When people travel to China they obviously know about the government policies and censorship but what lots of people estimate themselves wrong with is that they think they will be welcomed here with open arms by the local youth to bring them the ‘true history of their country’. It doesn’t work that way at all. They don’t want to hear it. The educated ones realize things perhaps didn’t happen exactly as they had been taught at school but all was necessary to lift up the country from where it is today. The Machiavellian way of doing things.

It brings you in a very delicate position. Because – even despite the fact what they know and don’t know or believe and don’t wish to believe – this is a culture that simply does not need a foreigner or outsider to tell them anything about their country. Whether this deals with current policies coming from Beijing or the nation’s history. And especially not when it comes down to questioning the heroism of the nation’s icon of progress, virtue and collective values. Yes, this is how it is here today. We still pay with his head on each bank note we pay with. And you have no idea how glorified he still is among the lower classes living on the countryside, while those are exactly the ones who had the hardest time during the starvation.

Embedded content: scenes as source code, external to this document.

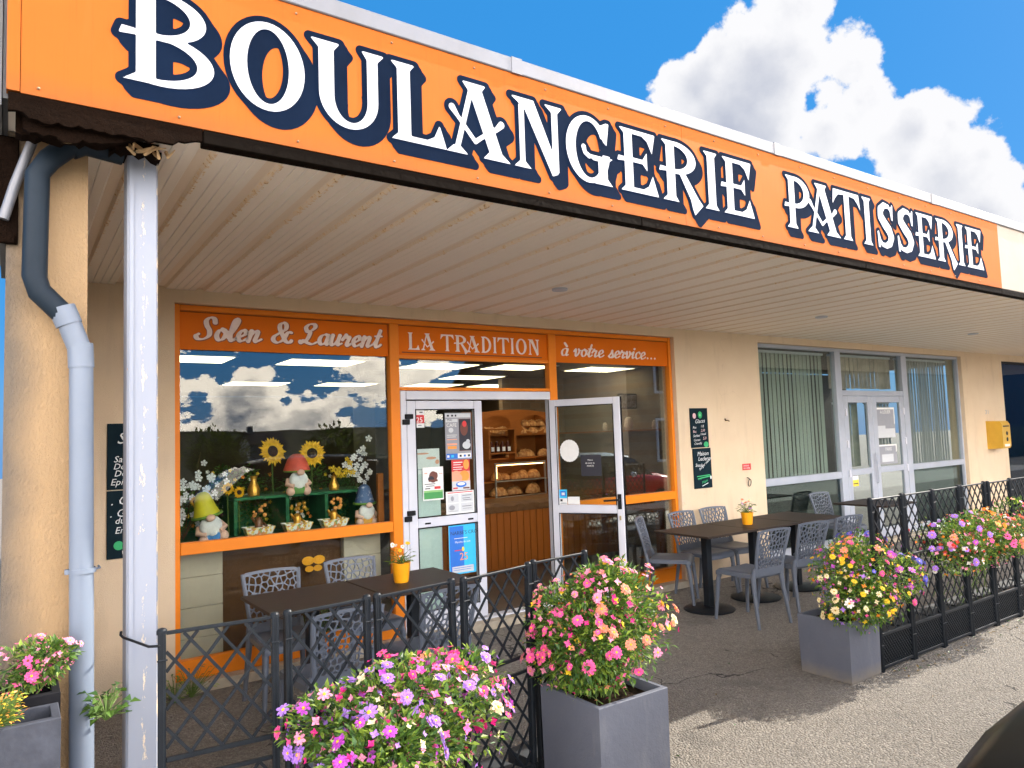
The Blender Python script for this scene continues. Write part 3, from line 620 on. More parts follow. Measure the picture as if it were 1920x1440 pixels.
# --- post at the corner
w = MB(); w.box(.345, .448, 2.955, 3.06, 0, 2.80, .006); w.box(.352, .366, 2.949, 2.956, 0, 2.80)
post = thing('canopy_post', 'white flaking square post carrying the canopy corner, rust showing down its edge', 'post', (.40, 3.0, 0))
w.build('shaft', M_post, post); w = MB(); w.box(.335, .46, 2.945, 3.07, 2.80, 2.822); w.build('cap_plate', M_rot, post)
# --- rainwater pipe
pp = thing('rain_pipe', 'grey blue rainwater pipe down the side wall, left of the white post', 'drainpipe', (.2, 2.93, 0))
w = MB(); w.tube([(.155, 2.93, 2.17), (.175, 2.93, 2.11), (.197, 2.93, 2.05), (.200, 2.93, 1.98), (.214, 2.93, .02)], .0375, 18); w.tube([(.140, 2.93, 2.20), (.163, 2.93, 2.14)], .042, 18); w.tube([(.196, 2.93, 2.075), (.200, 2.93, 1.99)], .0405, 18); w.build('downpipe', M_pipe, pp, True, ang=40)
w = MB(); w.tube([(.33, 2.96, 2.79), (.21, 2.95, 2.80), (.165, 2.945, 2.775)], .037, 12); w.tube([(.175, 2.94, 2.80), (.10, 2.93, 2.72), (.065, 2.93, 2.66), (.060, 2.93, 2.30), (.075, 2.93, 2.25), (.150, 2.93, 2.17)], .038, 14); w.build('dark_upper_pipe', M_pipedark, pp, True, ang=40)
for zz in (1.29, ):
    w = MB(); w.lathe([(.039, -.008), (.042, -.008), (.042, .008), (.039, .008)], (.2075, 2.93, zz), 24); w.box(.155, .172, 2.92, 2.94, zz-.008, zz+.008); w.tube([(.246, 2.93, zz), (.262, 2.95, zz), (.262, 2.998, zz)], .004, 6); w.build('bracket', M_pipe, pp, True, ang=40)
w = MB(); w.tube([(.055, 2.955, 2.80), (.0, 2.965, 2.62), (-.03, 2.97, 2.50)], .017, 10)
g_ = solo('side_gutter', w, M_flash, 'thin pale grey tube slanting down at the top left corner', 'gutter', smooth=True, ang=40)
w = MB(); w.box(-.050, .012, 2.984, 2.998, 2.42, 2.80, .004); w.box(-.046, .004, 2.972, 2.983, 2.42, 2.45, .003); w.build('dark_recess_fill', M_rot, B)  # added board standing in for the dark recess and shadow beside the gutter
# --- bakery shopfront
sf = MB(); y0, y1 = FY-.05, FY+.02
sf.box(.952, .992, y0, y1, .07, 2.733, .003); sf.box(6.03, 6.068, y0, y1, .07, 2.733, .003)              # jambs
sf.box(.994, 6.028, y0+.002, y1-.002, 2.690, 2.731, .003)                                                # head
sf.box(2.634, 2.722, y0-.004, y1+.004, .07, 2.688, .004); sf.box(4.338, 4.430, y0-.004, y1+.004, .07, 2.688, .004)
sf.box(.994, 2.632, y0, y1, .936, 1.020, .003); sf.box(4.432, 6.028, y0, y1, .944, 1.030, .003)           # transoms
sf.box(.994, 2.632, y0, y1, .07, .205, .003); sf.box(4.432, 6.028, y0, y1, .07, .205, .003)
sf.box(2.724, 4.336, y0, y1, 2.119, 2.148, .003); sf.box(2.724, 4.336, y0+.004, y1, 2.395, 2.425, .002)
shop = sf.build('shopfront_frame', M_orange, B)
w = MB()
for x0, x1, za, zb in ((.996, 2.630, 2.408, 2.688), (2.726, 4.334, 2.426, 2.688), (4.434, 6.026, 2.412, 2.688)):
    m2 = MB(); m2.box(x0, x1, FY-.028, FY-.015, za, zb); m2.build('sign_panel', M_signorange, shop)
    w.box(x0, x1, FY-.032, FY-.029, zb-.006, zb-.003)
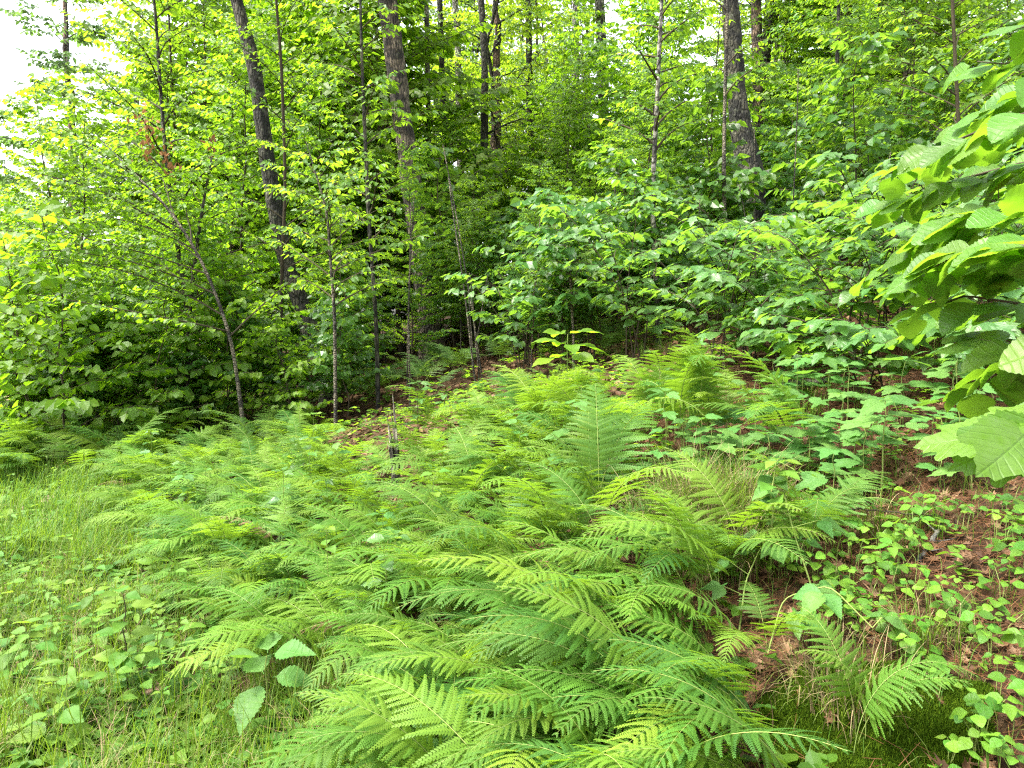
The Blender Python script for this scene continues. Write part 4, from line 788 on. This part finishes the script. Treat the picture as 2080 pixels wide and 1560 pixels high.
for (x, y) in pts:
    near = y < 4
    fx = (x - xl(y)) / (xr(y) - xl(y)); row = 0 if y < 1.9 else 1 if y < 2.8 else 2 if y < 4 else 3 if y < 5.5 else 4
    rown = ['front fringe', 'lower slope', 'middle', 'upper part', 'far end'][row]; coln = 'beside the grass verge' if fx < .22 else 'just inside the verge side' if fx < .42 else 'in its thick centre' if fx < .62 else 'just inside the litter side' if fx < .82 else 'bordering the brown litter'
    fern(x, y, int(rng.integers(6, 10)), rng.uniform(.68, 1.15) * (.9 if near else .95), rng, 'lacy light-green fern at the %s of the bank, %s' % (rown, coln), 'ferns at the %s of the bank %s' % (rown, coln), meshes=fronds, pref=R(195) if fx > .55 and y < 2.7 else R(212), spread=.45 if fx > .55 and y < 2.7 else 1.25)
for (px, py, n, s, lb, u) in [(1390, 930, 6, 1.3, 'tall pale fern standing upright before the shrub thicket', .8), (1330, 900, 5, 1.1, 'upright fern just beside the tall pale one', .6), (1450, 920, 5, 1.0, 'fern at the foot of the thicket nearest the litter', .5),
        (1620, 930, 6, 1.1, 'arching fern under the thicket on the litter slope', .1), (1640, 1150, 6, .8, 'bright fern alone above the bramble, fronds fanned upward', .4), (1225, 1060, 7, 1.25, 'fern with fronds raised above the middle of the bank', .4),
        (1480, 1170, 6, .85, 'fern drooping over the brown litter by the sedge', 0), (1440, 1240, 6, .85, 'wide arching fern at the edge of the bank over bare litter', 0), (1745, 1545, 4, .55, 'small fern sprout on the moss bank', .5),
        (1200, 960, 7, 1.3, 'fern below the yellow-green sprout', .3), (1100, 900, 7, 1.2, 'fern on the shaded slope behind the bank', .3), (1000, 930, 6, 1.1, 'fern uphill of the broken stump', .2), (880, 900, 6, 1.1, 'fern among the small seedlings on the slope', .2),
        (1540, 1330, 4, .7, 'yellow-green fern bending over the moss', .1), (330, 930, 8, 1.4, 'pale bluish fern at the outer corner of the bank', .3)]:
    p = G(px, py); fern(p[0], p[1], n, s, rng, lb, upr=u, spread=1.6)
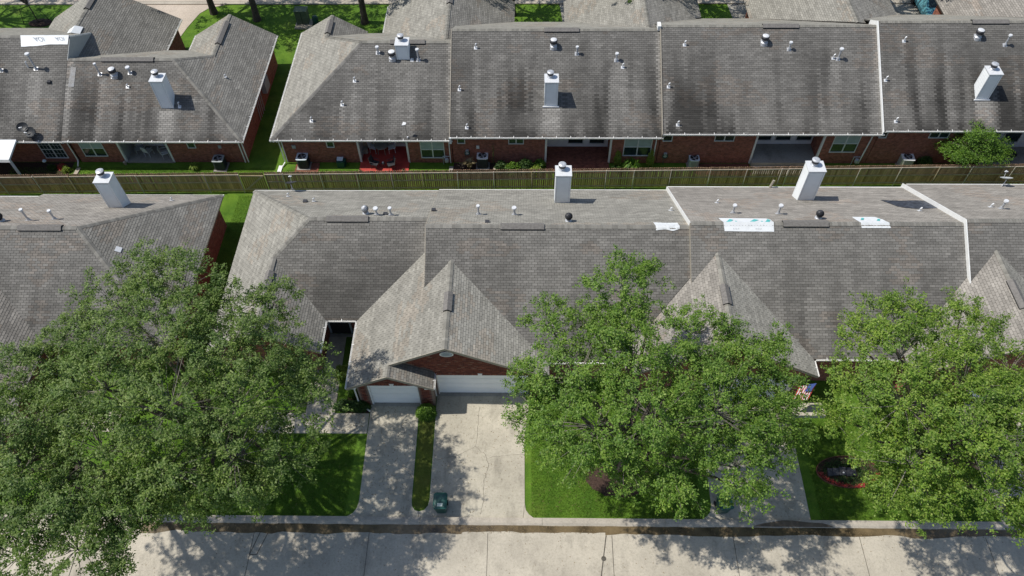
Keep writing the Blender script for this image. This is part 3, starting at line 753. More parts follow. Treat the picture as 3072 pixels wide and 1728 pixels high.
rf.face([[(-6.95, 19.75), (-4.67, 19.75), (-4.67, 20.74), (-6.95, 20.74)]], (-G3, 0, 3.706-G3*6.95), MID*1.1, seed=13)
rf.caps((-5.35, 27.76, 6.27), (9.0, 27.76, 6.27)); rf.caps((-3.92, 26.11, 5.31), (-3.92, 20.45, 5.31), GREY*.9); rf.caps((-6.95, 19.75, 3.706), (-6.95, 20.42, 3.706), GREY*.9, .12)
rf.build()
ridge_vent(HC, -1.26, 1.13, 27.76, 6.27); ridge_vent(HC, 22.75, 23.95, -3.92, 5.31, 'y', G3)
wall_box(HC, -5.33, 8.96, 21.85, 33.65, 2.55)
wall_box(HC, -8.74, .94, 21.02, 24.6, 2.45)
# party wall step beside unit B
MB().prism([(-5.37, 34.0, 2.60), (-5.37, 27.76, 6.30), (-5.37, 24.7, 4.5), (-5.37, 24.7, 3.3), (-5.37, 28.2, 4.9), (-5.37, 34.0, 1.9)], (.05, 0, 0)).build('party_wall', 'trim_tan', HC) if 'trim_tan' in MATS else MB().prism([(-5.37, 34.0, 2.60), (-5.37, 27.76, 6.30), (-5.37, 24.75, 4.52), (-5.37, 24.75, 3.3), (-5.37, 28.2, 4.9), (-5.37, 34.0, 1.9)], (.05, 0, 0)).build('party_wall', 'tan_metal', HC)
MB().box(-5.35, 8.98, 34.05, 34.10, 2.50, 2.61).build('drip_edge', 'gutter_white', HC)
gutter(HC, (-9.23, 24.06, 2.5), (-9.23, 19.75, 2.5), (-1, 0)); gutter(HC, (-4.67, 20.7, 2.5), (-4.67, 19.75, 2.5), (1, 0)); gutter(HC, (1.39, 21.4, 2.5), (5.1, 21.4, 2.58), (0, -1))
rake(HC, (-3.92, 20.45, 5.31), (-6.95, 20.45, 3.71), (0, -1)); rake(HC, (-3.92, 20.45, 5.31), (1.39, 20.45, 2.5), (0, -1))
rake(HC, (-6.95, 19.75, 3.706), (-9.23, 19.75, 2.5), (0, -1)); rake(HC, (-6.95, 19.75, 3.706), (-4.67, 19.75, 2.5), (0, -1))
for x in (-8.99, -4.91): MB().prism([(x-.24, 19.79, 2.46), (x+.24, 19.79, 2.46), (x+.24, 19.79, 2.34), (x-.24, 19.79, 2.34)], (0, .3, 0)).build('soffit_return', 'white_paint', HC)
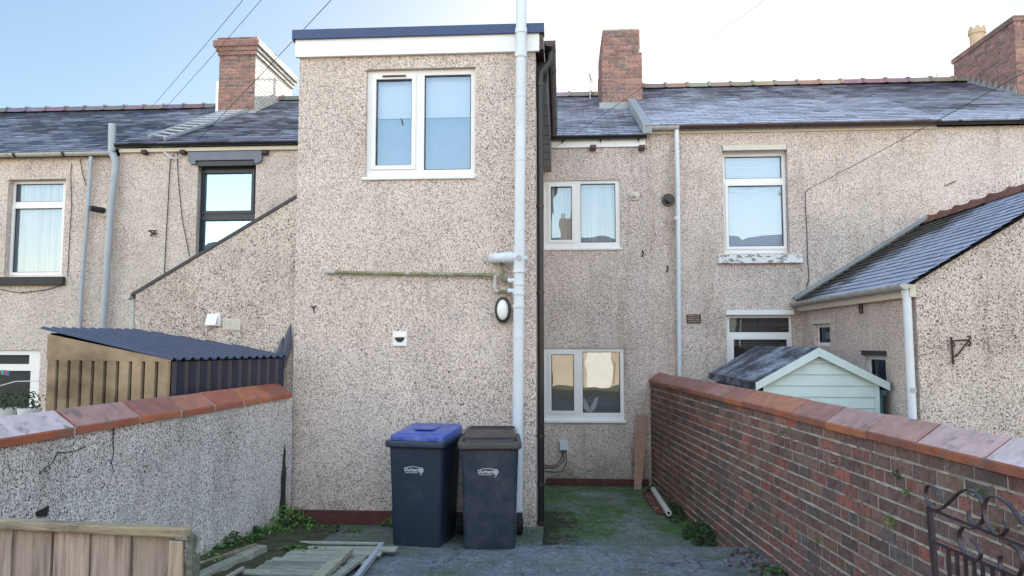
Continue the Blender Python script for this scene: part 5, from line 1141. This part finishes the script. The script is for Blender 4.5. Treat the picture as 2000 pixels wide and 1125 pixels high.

It’s hard to stand near the line here realizing few can be done. Last year I spoke to a student journalism. Asking her whether or not it was challenging to study journalism in a country you couldn’t speak fully your own mind on which she replied that she had no idea what I was talking about. Is it denial, blind ignorance or simply not knowing any better? It does make you feel you shouldn’t come in between, despite how important you believe these things are. And despite how much you would want to and always thought of yourself you would before coming here.